[Records from a data source]
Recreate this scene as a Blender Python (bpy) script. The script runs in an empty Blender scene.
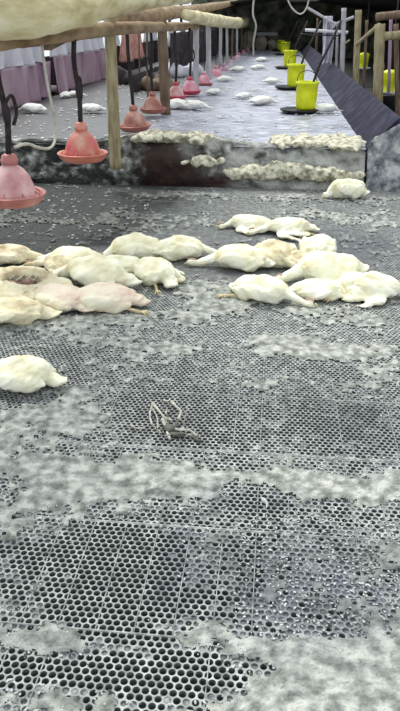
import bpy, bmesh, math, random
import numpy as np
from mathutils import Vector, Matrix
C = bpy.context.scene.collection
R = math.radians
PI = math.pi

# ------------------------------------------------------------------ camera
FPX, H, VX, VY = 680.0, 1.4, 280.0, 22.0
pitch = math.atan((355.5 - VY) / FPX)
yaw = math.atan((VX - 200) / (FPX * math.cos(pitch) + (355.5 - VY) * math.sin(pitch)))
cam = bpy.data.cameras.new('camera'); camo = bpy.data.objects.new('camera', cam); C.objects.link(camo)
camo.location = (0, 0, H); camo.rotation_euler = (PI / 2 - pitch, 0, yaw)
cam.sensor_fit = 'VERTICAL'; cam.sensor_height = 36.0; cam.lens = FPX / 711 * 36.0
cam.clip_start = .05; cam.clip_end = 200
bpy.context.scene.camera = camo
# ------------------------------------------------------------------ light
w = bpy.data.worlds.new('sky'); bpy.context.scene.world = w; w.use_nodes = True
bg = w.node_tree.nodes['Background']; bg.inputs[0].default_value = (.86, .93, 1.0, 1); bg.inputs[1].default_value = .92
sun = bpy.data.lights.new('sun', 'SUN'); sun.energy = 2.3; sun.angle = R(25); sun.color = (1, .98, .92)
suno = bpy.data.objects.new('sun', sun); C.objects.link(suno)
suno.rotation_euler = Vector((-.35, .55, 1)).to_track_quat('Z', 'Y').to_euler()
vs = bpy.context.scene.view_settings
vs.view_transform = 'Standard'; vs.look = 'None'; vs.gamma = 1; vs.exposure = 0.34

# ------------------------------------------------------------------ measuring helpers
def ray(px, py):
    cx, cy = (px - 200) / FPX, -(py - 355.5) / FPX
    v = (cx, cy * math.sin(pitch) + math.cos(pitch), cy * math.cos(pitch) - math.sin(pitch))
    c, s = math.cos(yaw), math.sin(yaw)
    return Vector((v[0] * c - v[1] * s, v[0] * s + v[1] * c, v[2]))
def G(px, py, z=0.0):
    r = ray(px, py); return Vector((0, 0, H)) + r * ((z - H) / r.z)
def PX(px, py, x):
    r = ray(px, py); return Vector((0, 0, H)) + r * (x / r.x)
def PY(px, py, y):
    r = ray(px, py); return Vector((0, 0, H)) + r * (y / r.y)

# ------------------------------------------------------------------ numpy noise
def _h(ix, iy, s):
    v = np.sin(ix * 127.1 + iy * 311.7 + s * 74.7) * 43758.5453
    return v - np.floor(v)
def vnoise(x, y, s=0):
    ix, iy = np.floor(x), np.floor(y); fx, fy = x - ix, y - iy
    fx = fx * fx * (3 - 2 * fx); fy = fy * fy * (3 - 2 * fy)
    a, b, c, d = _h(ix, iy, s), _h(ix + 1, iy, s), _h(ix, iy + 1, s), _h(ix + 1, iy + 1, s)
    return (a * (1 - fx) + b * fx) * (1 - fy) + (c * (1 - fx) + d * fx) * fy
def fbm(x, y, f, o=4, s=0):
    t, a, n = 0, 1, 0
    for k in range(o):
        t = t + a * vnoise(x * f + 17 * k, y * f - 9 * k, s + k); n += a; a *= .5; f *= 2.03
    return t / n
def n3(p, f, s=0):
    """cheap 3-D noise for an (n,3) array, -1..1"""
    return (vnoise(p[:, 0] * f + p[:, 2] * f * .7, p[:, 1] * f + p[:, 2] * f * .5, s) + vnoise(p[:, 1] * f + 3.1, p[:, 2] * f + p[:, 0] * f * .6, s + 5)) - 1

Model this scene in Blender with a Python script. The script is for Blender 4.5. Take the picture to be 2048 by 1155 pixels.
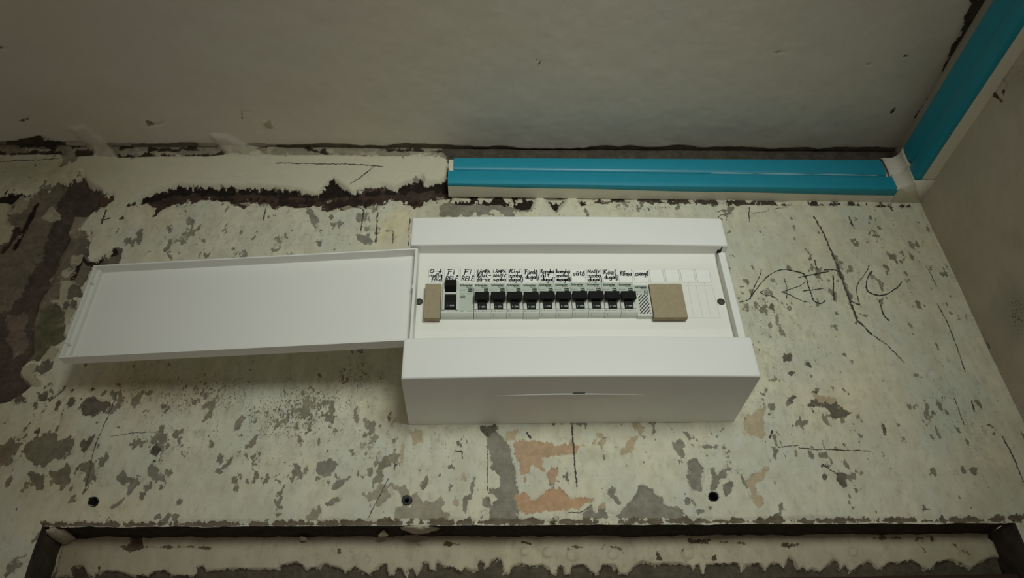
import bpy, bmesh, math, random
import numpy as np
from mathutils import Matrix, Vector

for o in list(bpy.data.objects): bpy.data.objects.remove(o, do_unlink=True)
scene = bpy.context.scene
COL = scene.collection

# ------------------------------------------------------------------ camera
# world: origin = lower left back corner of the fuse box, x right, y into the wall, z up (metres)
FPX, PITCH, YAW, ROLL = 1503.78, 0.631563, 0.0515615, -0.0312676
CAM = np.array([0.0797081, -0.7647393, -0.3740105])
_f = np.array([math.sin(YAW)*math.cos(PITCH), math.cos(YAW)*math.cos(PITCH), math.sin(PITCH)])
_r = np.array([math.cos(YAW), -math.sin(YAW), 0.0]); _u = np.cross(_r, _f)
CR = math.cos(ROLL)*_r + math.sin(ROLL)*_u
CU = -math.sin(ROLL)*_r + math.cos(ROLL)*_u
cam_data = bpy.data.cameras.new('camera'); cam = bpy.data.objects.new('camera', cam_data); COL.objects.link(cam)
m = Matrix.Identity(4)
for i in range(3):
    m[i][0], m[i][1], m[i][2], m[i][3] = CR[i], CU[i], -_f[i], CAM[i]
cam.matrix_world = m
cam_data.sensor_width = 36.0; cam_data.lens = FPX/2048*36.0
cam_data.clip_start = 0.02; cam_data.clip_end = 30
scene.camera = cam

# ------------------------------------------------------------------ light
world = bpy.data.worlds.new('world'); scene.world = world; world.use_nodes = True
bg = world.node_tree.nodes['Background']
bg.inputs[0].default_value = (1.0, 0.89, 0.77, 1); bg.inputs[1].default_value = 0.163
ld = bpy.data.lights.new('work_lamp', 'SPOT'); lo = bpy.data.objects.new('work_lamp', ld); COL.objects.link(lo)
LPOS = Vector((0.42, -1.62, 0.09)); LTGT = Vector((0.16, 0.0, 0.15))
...
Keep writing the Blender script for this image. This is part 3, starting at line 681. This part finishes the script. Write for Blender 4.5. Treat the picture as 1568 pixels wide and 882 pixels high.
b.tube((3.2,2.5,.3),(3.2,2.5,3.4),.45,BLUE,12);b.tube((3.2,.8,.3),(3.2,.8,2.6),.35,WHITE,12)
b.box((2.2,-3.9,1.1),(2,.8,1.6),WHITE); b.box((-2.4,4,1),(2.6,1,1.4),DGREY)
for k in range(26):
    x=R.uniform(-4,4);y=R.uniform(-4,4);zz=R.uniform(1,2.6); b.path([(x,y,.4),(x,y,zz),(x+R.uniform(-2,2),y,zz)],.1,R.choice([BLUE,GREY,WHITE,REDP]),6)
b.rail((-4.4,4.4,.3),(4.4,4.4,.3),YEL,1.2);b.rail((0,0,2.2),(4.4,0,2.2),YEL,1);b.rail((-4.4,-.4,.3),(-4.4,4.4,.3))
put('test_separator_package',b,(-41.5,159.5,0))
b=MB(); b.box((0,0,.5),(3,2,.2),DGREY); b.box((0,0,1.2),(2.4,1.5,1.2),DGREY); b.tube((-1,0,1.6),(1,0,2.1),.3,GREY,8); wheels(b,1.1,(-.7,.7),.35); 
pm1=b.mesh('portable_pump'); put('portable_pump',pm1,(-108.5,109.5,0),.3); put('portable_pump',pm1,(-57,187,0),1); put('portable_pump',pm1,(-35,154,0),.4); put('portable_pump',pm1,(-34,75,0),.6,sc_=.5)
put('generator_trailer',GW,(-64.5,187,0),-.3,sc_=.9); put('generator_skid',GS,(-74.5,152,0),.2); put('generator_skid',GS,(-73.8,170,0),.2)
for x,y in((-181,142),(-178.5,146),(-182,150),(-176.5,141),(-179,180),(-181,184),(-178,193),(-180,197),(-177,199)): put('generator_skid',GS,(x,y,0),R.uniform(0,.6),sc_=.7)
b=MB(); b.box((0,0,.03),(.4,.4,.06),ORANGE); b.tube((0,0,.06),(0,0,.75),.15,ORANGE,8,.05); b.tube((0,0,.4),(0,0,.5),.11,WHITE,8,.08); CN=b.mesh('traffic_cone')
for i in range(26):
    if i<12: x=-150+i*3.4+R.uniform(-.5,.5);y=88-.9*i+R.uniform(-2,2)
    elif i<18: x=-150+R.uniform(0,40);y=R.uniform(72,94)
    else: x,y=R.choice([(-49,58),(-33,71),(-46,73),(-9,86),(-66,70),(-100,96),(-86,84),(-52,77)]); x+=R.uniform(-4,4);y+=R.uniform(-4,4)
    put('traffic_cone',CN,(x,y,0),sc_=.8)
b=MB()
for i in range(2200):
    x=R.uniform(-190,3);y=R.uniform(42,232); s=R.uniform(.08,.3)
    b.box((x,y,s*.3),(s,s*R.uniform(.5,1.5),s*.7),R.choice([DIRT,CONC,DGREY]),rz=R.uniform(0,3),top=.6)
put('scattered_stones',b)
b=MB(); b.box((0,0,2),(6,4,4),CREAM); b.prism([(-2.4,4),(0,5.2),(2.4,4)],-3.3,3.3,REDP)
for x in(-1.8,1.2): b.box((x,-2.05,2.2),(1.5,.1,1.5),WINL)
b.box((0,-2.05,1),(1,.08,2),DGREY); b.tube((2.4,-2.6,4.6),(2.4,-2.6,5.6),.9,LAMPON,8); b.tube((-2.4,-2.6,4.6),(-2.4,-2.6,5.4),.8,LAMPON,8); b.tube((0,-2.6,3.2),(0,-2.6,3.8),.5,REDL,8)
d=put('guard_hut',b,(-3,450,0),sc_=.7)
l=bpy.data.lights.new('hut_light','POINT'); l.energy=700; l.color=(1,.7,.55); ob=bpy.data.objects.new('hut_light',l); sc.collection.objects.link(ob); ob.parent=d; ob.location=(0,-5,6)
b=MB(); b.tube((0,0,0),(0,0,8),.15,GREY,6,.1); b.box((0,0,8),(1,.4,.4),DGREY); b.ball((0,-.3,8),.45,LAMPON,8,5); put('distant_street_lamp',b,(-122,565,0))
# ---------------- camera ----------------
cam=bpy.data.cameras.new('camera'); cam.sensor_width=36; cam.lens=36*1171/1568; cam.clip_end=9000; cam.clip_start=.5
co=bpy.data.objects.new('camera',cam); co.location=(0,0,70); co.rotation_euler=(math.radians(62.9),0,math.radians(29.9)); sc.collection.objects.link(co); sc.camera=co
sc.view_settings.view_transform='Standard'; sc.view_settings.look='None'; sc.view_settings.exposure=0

TASK BRIEF: From the entries above, collect every line with the string "pixels" in it.

RESPONSE TO THIS TASK:
Model this scene in Blender with a Python script. The script is for Blender 4.5. Take the picture to be 2048 by 1155 pixels.
Keep writing the Blender script for this image. This is part 3, starting at line 681. This part finishes the script. Write for Blender 4.5. Treat the picture as 1568 pixels wide and 882 pixels high.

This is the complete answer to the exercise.